▸ **PROBLEM TO SOLVE**: Work out how many lines hold the string "pixels". Give that number and nothing more.

▸ **INFORMATION PROVIDED**:
>> begin

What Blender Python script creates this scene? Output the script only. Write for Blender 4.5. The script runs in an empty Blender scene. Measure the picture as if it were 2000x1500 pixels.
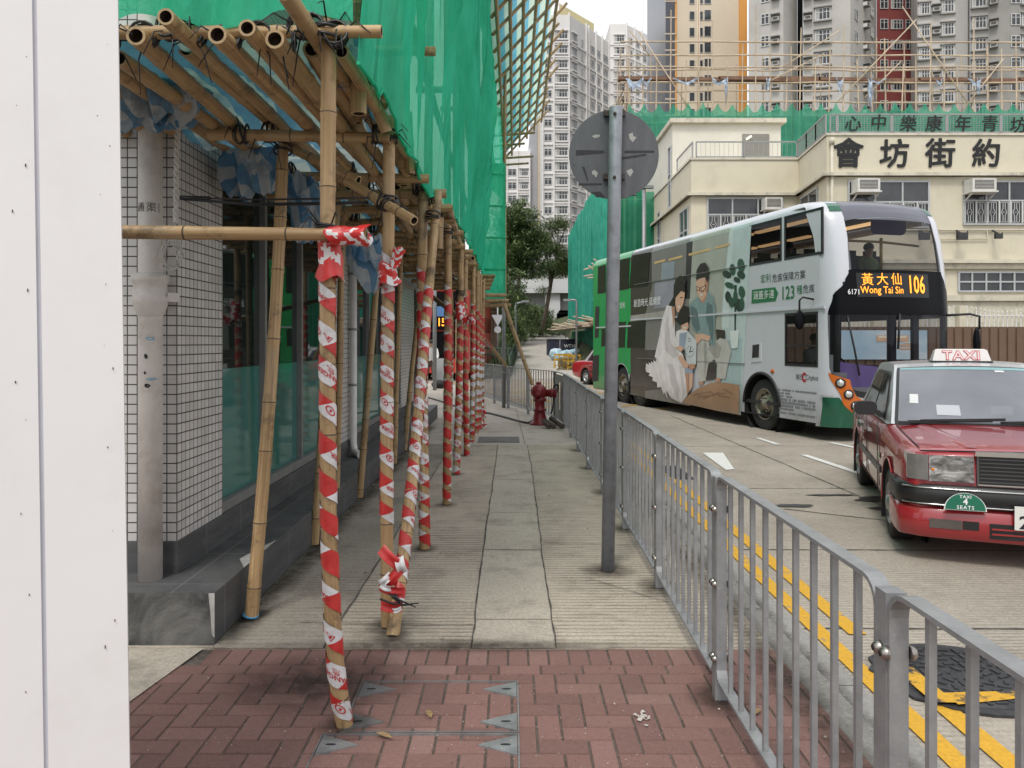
import bpy, bmesh, math, random
from mathutils import Vector, Matrix, noise
R = math.radians
random.seed(7)
sc = bpy.context.scene
COL = sc.collection
# ------------------------------------------------------------------ camera
F, CX, HY, EYE = 1500.0, 1000.0, 668.0, 1.6      # focal length and horizon of the photograph in its own pixels
cam_d = bpy.data.cameras.new('camera'); cam = bpy.data.objects.new('camera', cam_d); COL.objects.link(cam)
cam.location = (0, 0, EYE); cam.rotation_euler = (R(90), 0, 0)
cam_d.sensor_width = 36; cam_d.lens = 36 * F / 2000; cam_d.shift_y = (HY - 750) / 2000
cam_d.clip_start = 0.05; cam_d.clip_end = 3000
sc.camera = cam
# ------------------------------------------------------------------ sky + sun (bright overcast)
SUN_EL, SUN_AZ = 58, 200         # azimuth clockwise from +Y
w = bpy.data.worlds.new('World'); sc.world = w; w.use_nodes = True
nt = w.node_tree; nt.nodes.clear()
sky = nt.nodes.new('ShaderNodeTexSky'); sky.sky_type = 'NISHITA'; sky.sun_disc = False
sky.sun_elevation = R(SUN_EL); sky.sun_rotation = R(SUN_AZ); sky.air_density = 1.0; sky.dust_density = 6.0; sky.ozone_density = 1.0
hs = nt.nodes.new('ShaderNodeHueSaturation'); hs.inputs['Saturation'].default_value = 0.22; hs.inputs['Value'].default_value = 1.0
tc = nt.nodes.new('ShaderNodeTexCoord'); mp = nt.nodes.new('ShaderNodeMapping'); mp.inputs['Scale'].default_value = (1, 1, 2.2)
nz = nt.nodes.new('ShaderNodeTexNoise'); nz.inputs['Scale'].default_value = 2.2; nz.inputs['Detail'].default_value = 5; nz.inputs['Roughness'].default_value = .55
cr = nt.nodes.new('ShaderNodeValToRGB'); cr.color_ramp.elements[0].position = .25; cr.color_ramp.elements[1].position = .7
cr.color_ramp.elements[0].color = (.38, .38, .38, 1); cr.color_ramp.elements[1].color = (1, 1, 1, 1)
mx = nt.nodes.new('ShaderNodeMix'); mx.data_type = 'RGBA'
bg = nt.nodes.new('ShaderNodeBackground'); bg.inputs['Strength'].default_value = 0.11
wo = nt.nodes.new('ShaderNodeOutputWorld'); L = nt.links.new
L(sky.outputs[0], hs.inputs['Color']); L(tc.outputs['Generated'], mp.inputs[0]); L(mp.outputs[0], nz.inputs['Vector'])
L(nz.outputs[0], cr.inputs[0]); L(cr.outputs[0], mx.inputs[0]); L(hs.outputs[0], mx.inputs[6])
mx.inputs[7].default_value = (8.6, 8.85, 9.2, 1); L(mx.outputs[2], bg.inputs[0]); L(bg.outputs[0], wo.inputs[0])
sun_d = bpy.data.lights.new('sun', 'SUN'); sun = bpy.data.objects.new('sun', sun_d); COL.objects.link(sun)
sun_d.energy = 1.3; sun_d.angle = R(14); sun_d.color = (1, .955, .89)
sun.rotation_euler = Vector((-math.sin(R(SUN_AZ)) * math.cos(R(SUN_EL)), -math.cos(R(SUN_AZ)) * math.cos(R(SUN_EL)), -math.sin(R(SUN_EL)))).to_track_quat('-Z', 'Y').to_euler()
sc.view_settings.view_transform = 'Standard'; sc.view_settings.look = 'None'; sc.view_settings.gamma = 1; sc.view_settings.exposure = 0.5
sc.render.engine = 'CYCLES'
sc.cycles.use_denoising = True
sc.cycles.max_bounces = 8; sc.cycles.transparent_max_bounces = 16

# ------------------------------------------------------------------ helpers
def P(px, py, Y):                     # a point of the place at distance Y seen at photo pixel (px, py)
    return Vector(((px - CX) * Y / F, Y, EYE - (py - HY) * Y / F))
def G(px, py, z=0.0):                 # the point at height z seen at pixel
    return P(px, py, F * (EYE - z) / (py - HY))
def srgb(r, g, b, k=1.0):
    f = lambda c: ((c / 255) / 12.92 if c / 255 <= .04045 else ((c / 255 + .055) / 1.055) ** 2.4) * k
    return (f(r), f(g), f(b), 1)

def smart(o, label=None, cat=None, group=None, kind=None):
    if label: o['label'] = label
    if cat: o['category'] = cat
    if group: o['group'] = group
    if kind: o['kind'] = kind
    return o
def empty(name, loc=(0, 0, 0), rz=0.0, label=None, cat=None, group=None, kind=None):
    o = bpy.data.objects.new(name, None); COL.objects.link(o); o.location = loc; o.rotation_euler = (0, 0, rz)
    o.empty_display_size = .2
    return smart(o, label, cat, group, kind)
def kids(o): return [c for c in bpy.data.objects if c.parent == o]
def copy_tree(o, parent=None, depth=0):
    c = o.copy(); COL.objects.link(c)
    if parent is not None: c.parent = parent
    for ch in list(o.children): copy_tree(ch, c, depth + 1)
    return c

class MB:
    def __init__(s): s.v = []; s.f = []; s.m = []; s.s = []; s.uv = []; s.hasuv = False
    def face(s, pts, m=0, smooth=False, uv=None):
        b = len(s.v); s.v.extend([tuple(p) for p in pts]); s.f.append(tuple(range(b, b + len(pts)))); s.m.append(m); s.s.append(smooth); s.uv.append(uv)
        if uv: s.hasuv = True
    def mesh(s, verts, faces, m=0, smooth=False):
        b = len(s.v); s.v.extend([tuple(p) for p in verts])
        for f in faces: s.f.append(tuple(i + b for i in f)); s.m.append(m); s.s.append(smooth); s.uv.append(None)
    def box(s, x0, x1, y0, y1, z0, z1, m=0):
        v = [(x0, y0, z0), (x1, y0, z0), (x1, y1, z0), (x0, y1, z0), (x0, y0, z1), (x1, y0, z1), (x1, y1, z1), (x0, y1, z1)]
        s.mesh(v, [(0, 3, 2, 1), (4, 5, 6, 7), (0, 1, 5, 4), (1, 2, 6, 5), (2, 3, 7, 6), (3, 0, 4, 7)], m)
    def bar(s, a, b, w, h, up=(0, 0, 1), m=0):
        a = Vector(a); b = Vector(b); d = (b - a).normalized(); u = Vector(up)
        x = d.cross(u)
        if x.length < 1e-4: x = d.cross(Vector((1, 0, 0)))
        x.normalize(); y = x.cross(d).normalized(); x *= w / 2; y *= h / 2
        v = [a - x - y, a + x - y, a + x + y, a - x + y, b - x - y, b + x - y, b + x + y, b - x + y]
        s.mesh(v, [(0, 1, 2, 3), (7, 6, 5, 4), (0, 4, 5, 1), (1, 5, 6, 2), (2, 6, 7, 3), (3, 7, 4, 0)], m)
    def prism(s, pts, o, u, v, n, d, m=0, back=True):   # polygon pts (2D) in frame o,u,v, pushed along n by d
        o = Vector(o); u = Vector(u); v = Vector(v); n = Vector(n)
        a = [o + u * p[0] + v * p[1] for p in pts]; b = [q + n * d for q in a]; k = len(pts)
        s.mesh(a + b, [tuple(range(k, 2 * k))] + ([tuple(range(k - 1, -1, -1))] if back else []) + [(i, (i + 1) % k, k + (i + 1) % k, k + i) for i in range(k)], m)
    def tube(s, path, r, n=8, m=0, cap=True, smooth=True, mfun=None, v0=0.0):
        path = [Vector(p) for p in path]; k = len(path); rs = r if isinstance(r, (list, tuple)) else [r] * k
        base = len(s.v); prev = None; L_ = v0; Ls = []
        for i, p in enumerate(path):
            if i: L_ += (p - path[i - 1]).length
            Ls.append(L_)
            t = (path[min(i + 1, k - 1)] - path[max(i - 1, 0)]).normalized()
            if prev is None:
                x = t.cross(Vector((0, 1, 0.01)))
                if x.length < .05: x = t.cross(Vector((1, 0, 0)))
            else: x = prev - t * prev.dot(t)
            x.normalize(); prev = x; y = t.cross(x)
            for j in range(n):
                a = 2 * math.pi * j / n
                s.v.append(tuple(p + (x * math.cos(a) + y * math.sin(a)) * rs[i]))
        for i in range(k - 1):
            mm = mfun(i) if mfun else m
            for j in range(n):
                j2 = (j + 1) % n
                s.f.append((base + i * n + j, base + i * n + j2, base + (i + 1) * n + j2, base + (i + 1) * n + j)); s.m.append(mm); s.s.append(smooth)
                s.uv.append([(j / n, Ls[i]), ((j + 1) / n, Ls[i]), ((j + 1) / n, Ls[i + 1]), (j / n, Ls[i + 1])]); s.hasuv = True
        if cap:
            for e, ids in ((0, list(range(n - 1, -1, -1))), (k - 1, list(range(n)))):
                s.f.append(tuple(base + e * n + j for j in ids)); s.m.append(m); s.s.append(False); s.uv.append([(.5, Ls[e])] * n)
    def lathe(s, prof, o=(0, 0, 0), n=16, m=0, axis=(0, 0, 1), smooth=True, cap=True):
        ax = Vector(axis).normalized(); o = Vector(o); x = ax.cross(Vector((0, 1, 0)))
        if x.length < .05: x = ax.cross(Vector((1, 0, 0)))
        x.normalize(); y = ax.cross(x); base = len(s.v); k = len(prof)
        for (r, z) in prof:
            for j in range(n):
                a = 2 * math.pi * j / n; s.v.append(tuple(o + ax * z + (x * math.cos(a) + y * math.sin(a)) * r))
        for i in range(k - 1):
            for j in range(n):
                j2 = (j + 1) % n; s.f.append((base + i * n + j, base + i * n + j2, base + (i + 1) * n + j2, base + (i + 1) * n + j)); s.m.append(m); s.s.append(smooth); s.uv.append(None)
        if cap:
            for e, ids in ((0, list(range(n - 1, -1, -1))), (k - 1, list(range(n)))):
                if prof[e][0] > 1e-5: s.f.append(tuple(base + e * n + j for j in ids)); s.m.append(m); s.s.append(False); s.uv.append(None)
    def ell(s, c, r, n=12, k=8, m=0):
        c = Vector(c); r = Vector(r) if not isinstance(r, (int, float)) else Vector((r, r, r)); base = len(s.v)
        for i in range(k + 1):
            t = math.pi * i / k
            for j in range(n):
                a = 2 * math.pi * j / n; s.v.append((c.x + r.x * math.sin(t) * math.cos(a), c.y + r.y * math.sin(t) * math.sin(a), c.z - r.z * math.cos(t)))
        for i in range(k):
            for j in range(n):
                j2 = (j + 1) % n; s.f.append((base + i * n + j, base + i * n + j2, base + (i + 1) * n + j2, base + (i + 1) * n + j)); s.m.append(m); s.s.append(True); s.uv.append(None)
    def grid(s, fn, nu, nv, m=0, smooth=True, mfun=None, uvfn=None):
        base = len(s.v)
        for i in range(nu + 1):
            for j in range(nv + 1): s.v.append(tuple(fn(i / nu, j / nv)))
        for i in range(nu):
            for j in range(nv):
                a = base + i * (nv + 1) + j
                s.f.append((a, a + nv + 1, a + nv + 2, a + 1)); s.m.append(mfun(i, j) if mfun else m); s.s.append(smooth)
                if uvfn: s.uv.append([uvfn(i / nu, j / nv), uvfn((i + 1) / nu, j / nv), uvfn((i + 1) / nu, (j + 1) / nv), uvfn(i / nu, (j + 1) / nv)]); s.hasuv = True
                else: s.uv.append(None)
    def text(s, body, size, fn, bold=0.0, m=0, ext=0.0, sx=1.0, spacing=1.0):      # fn maps (x, y, depth) of the lettering to 3D
        if any(ord(c_) > 0x2e80 for c_ in body): 
            if ext and bold:
                for i_, (dx, dy) in enumerate(((0, 0), (1, .5), (-1, -.5), (.5, -1), (-.5, 1))): s.text(body, size, lambda x, y, d, dx=dx, dy=dy, i_=i_: fn(x + dx * bold * size, y + dy * bold * size, d * (1 + .02 * i_)), 0, m, ext, sx, spacing)
                return
            bold = 0.0
        v, f = text_mesh(body, bold, spacing)
        if ext:
            k = len(v); vv = [fn(a * size * sx, b * size, ext) for a, b in v] + [fn(a * size * sx, b * size, 0) for a, b in v]
            ed = {}
            for q in f:
                for i in range(len(q)): ed[(q[i], q[(i + 1) % len(q)])] = ed.get((q[i], q[(i + 1) % len(q)]), 0) + 1
            side = [(a, a + k, b + k, b) for (a, b) in ed if (b, a) not in ed]
            s.mesh(vv, list(f) + side, m)
        else: s.mesh([fn(a * size * sx, b * size, 0) for a, b in v], f, m)
    def build(s, name, mats, parent=None, loc=None, world=True, label=None, cat=None, group=None, kind=None, origin='base', fix=False, weld=False):
        """world=True: vertices were given in world space; they are stored relative to the object's own origin."""
        if not isinstance(mats, (list, tuple)): mats = [mats]
        if parent is not None:
            off = Vector(parent_world(parent)) if world else Vector((0, 0, 0)); oloc = (0, 0, 0)
        elif loc is not None: off = Vector(loc) if world else Vector((0, 0, 0)); oloc = loc
        elif origin == 'base' and s.v:
            xs = [p[0] for p in s.v]; ys = [p[1] for p in s.v]; zs = [p[2] for p in s.v]
            off = Vector(((min(xs) + max(xs)) / 2, (min(ys) + max(ys)) / 2, min(zs))); oloc = off
        else: off = Vector((0, 0, 0)); oloc = (0, 0, 0)
        me = bpy.data.meshes.new(name)
        me.from_pydata([(p[0] - off.x, p[1] - off.y, p[2] - off.z) for p in s.v], [], s.f)
        for mt in mats: me.materials.append(mt)
        me.polygons.foreach_set('material_index', s.m); me.polygons.foreach_set('use_smooth', s.s)
        if s.hasuv:
            ul = me.uv_layers.new(name='UVMap'); d = []
            for f, u in zip(s.f, s.uv):
                for i in range(len(f)): d.extend(u[i] if u else (0, 0))
            ul.data.foreach_set('uv', d)
        if fix or weld:
            bm = bmesh.new(); bm.from_mesh(me)
            if weld: bmesh.ops.remove_doubles(bm, verts=bm.verts, dist=.0008)
            if fix: bmesh.ops.recalc_face_normals(bm, faces=bm.faces)
            bm.to_mesh(me); bm.free()
        me.update()
        o = bpy.data.objects.new(name, me); COL.objects.link(o); o.location = oloc
        if parent is not None: o.parent = parent
        return smart(o, label, cat, group, kind)
def parent_world(p):
    v = Vector(p.location)
    while p.parent is not None: p = p.parent; v += Vector(p.location)
    return v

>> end

▸ **SOLUTION**: 2